Portland Press Herald, November 14, 2002

Violinist offers fresh take on old favorite


Canadian violinist Lara St. John lived up to her advance publicity Tuesday night, in a striking performance of the Mendelssohn Violin Concerto in E Minor (Op.64) with the Portland Symphony Orchestra under Toshiyuki Shimada. The word "striking" is used advisedly, as St. John often pounces on a phrase like a cat on a mouse. She also has a range of stage moves, exaggerated bowings and agonized facial expressions reminiscent of a slew of female fiddlers in the pops category. With all that, she is an excellent and daring musician, who is able to reinterpret a piece as familiar as the Mendelssohn. She dashes off virtuoso passages that give lesser players considerable trouble as if they were inconsequential - maybe they are - then seizes upon a particular beauty of the score with a catlike satisfaction. She also knows how to hold attention: for example, by starting some of the notes in the first-movement cadenza a quarter tone off and sliding into the correct pitch, or giving a couple of chords in the breathtaking finale a startling wolf-like texture.
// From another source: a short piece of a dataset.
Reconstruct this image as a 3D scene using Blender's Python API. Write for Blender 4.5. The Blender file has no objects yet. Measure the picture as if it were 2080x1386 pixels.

For all its quirkiness, the performance was molded into a satisfying whole by the rapport between the soloist and the orchestra. Shimada sometimes moderates tempos to support soloists who are unsure of themselves. That was certainly not the case Tuesday. The capacity audience at Merrill Auditorium was ready to applaud after the first movement, but leaped to its feet after the spectacularly rapid but clearly articulated Allegro molto vivace. There was a line at intermission for St. John's autograph on her latest CD.